[Begin DATA LINES]

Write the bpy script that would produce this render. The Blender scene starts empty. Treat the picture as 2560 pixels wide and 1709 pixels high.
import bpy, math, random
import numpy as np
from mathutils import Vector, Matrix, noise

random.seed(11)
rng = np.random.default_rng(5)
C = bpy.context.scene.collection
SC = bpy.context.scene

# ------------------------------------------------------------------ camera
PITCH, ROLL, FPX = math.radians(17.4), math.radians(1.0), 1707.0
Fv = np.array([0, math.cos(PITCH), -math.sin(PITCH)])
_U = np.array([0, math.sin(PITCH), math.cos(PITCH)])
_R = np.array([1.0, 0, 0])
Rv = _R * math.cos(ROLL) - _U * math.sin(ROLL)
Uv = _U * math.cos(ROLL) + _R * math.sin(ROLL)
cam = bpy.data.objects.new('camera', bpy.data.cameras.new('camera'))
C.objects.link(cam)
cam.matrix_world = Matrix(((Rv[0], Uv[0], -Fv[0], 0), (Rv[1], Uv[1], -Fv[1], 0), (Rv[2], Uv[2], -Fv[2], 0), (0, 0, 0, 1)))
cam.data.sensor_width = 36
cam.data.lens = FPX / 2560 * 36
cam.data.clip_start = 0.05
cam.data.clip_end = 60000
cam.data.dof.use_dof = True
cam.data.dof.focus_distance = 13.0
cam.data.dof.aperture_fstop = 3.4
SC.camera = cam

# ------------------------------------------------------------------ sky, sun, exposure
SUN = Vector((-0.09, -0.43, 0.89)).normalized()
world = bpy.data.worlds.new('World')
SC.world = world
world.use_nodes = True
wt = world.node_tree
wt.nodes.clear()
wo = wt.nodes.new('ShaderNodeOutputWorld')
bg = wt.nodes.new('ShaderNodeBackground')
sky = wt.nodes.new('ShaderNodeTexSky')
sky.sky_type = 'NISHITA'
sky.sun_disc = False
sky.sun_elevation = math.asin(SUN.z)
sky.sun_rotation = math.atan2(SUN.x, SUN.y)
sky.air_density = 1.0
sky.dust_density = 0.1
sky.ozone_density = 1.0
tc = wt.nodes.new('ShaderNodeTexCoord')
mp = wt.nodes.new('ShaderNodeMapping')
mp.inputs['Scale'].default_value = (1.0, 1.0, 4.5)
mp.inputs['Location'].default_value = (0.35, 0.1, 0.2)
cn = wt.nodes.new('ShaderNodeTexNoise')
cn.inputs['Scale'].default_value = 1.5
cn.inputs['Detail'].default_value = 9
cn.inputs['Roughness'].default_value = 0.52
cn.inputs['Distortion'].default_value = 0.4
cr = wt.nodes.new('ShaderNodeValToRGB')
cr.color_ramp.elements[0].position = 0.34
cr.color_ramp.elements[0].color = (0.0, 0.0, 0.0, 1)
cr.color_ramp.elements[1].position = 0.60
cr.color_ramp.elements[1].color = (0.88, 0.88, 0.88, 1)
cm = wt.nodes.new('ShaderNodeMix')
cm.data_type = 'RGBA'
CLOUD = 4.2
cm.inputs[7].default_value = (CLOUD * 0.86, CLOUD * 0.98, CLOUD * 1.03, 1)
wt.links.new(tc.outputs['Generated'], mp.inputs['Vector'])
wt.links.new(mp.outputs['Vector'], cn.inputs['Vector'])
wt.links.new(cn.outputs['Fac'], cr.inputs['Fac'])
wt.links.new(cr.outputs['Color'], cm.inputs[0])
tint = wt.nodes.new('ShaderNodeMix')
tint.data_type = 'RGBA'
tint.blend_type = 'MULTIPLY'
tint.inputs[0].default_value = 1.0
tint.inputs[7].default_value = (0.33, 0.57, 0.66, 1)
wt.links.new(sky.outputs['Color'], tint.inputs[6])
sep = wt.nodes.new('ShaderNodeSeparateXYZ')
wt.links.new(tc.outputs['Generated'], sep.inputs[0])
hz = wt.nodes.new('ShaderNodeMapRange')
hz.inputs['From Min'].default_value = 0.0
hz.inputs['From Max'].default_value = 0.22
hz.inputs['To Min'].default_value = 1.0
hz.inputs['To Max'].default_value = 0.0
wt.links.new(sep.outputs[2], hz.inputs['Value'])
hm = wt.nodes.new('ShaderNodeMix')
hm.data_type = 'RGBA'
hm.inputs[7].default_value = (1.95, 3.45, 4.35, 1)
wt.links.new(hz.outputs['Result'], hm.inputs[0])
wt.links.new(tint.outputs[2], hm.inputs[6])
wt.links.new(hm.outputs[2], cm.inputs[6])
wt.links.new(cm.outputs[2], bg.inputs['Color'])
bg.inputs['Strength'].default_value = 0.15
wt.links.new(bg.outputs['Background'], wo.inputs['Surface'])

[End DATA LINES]

THE EXERCISE: What is the number of lines in this material that hold the string "scene"? Answer with that number only.

SOLUTION TO THIS EXERCISE: 3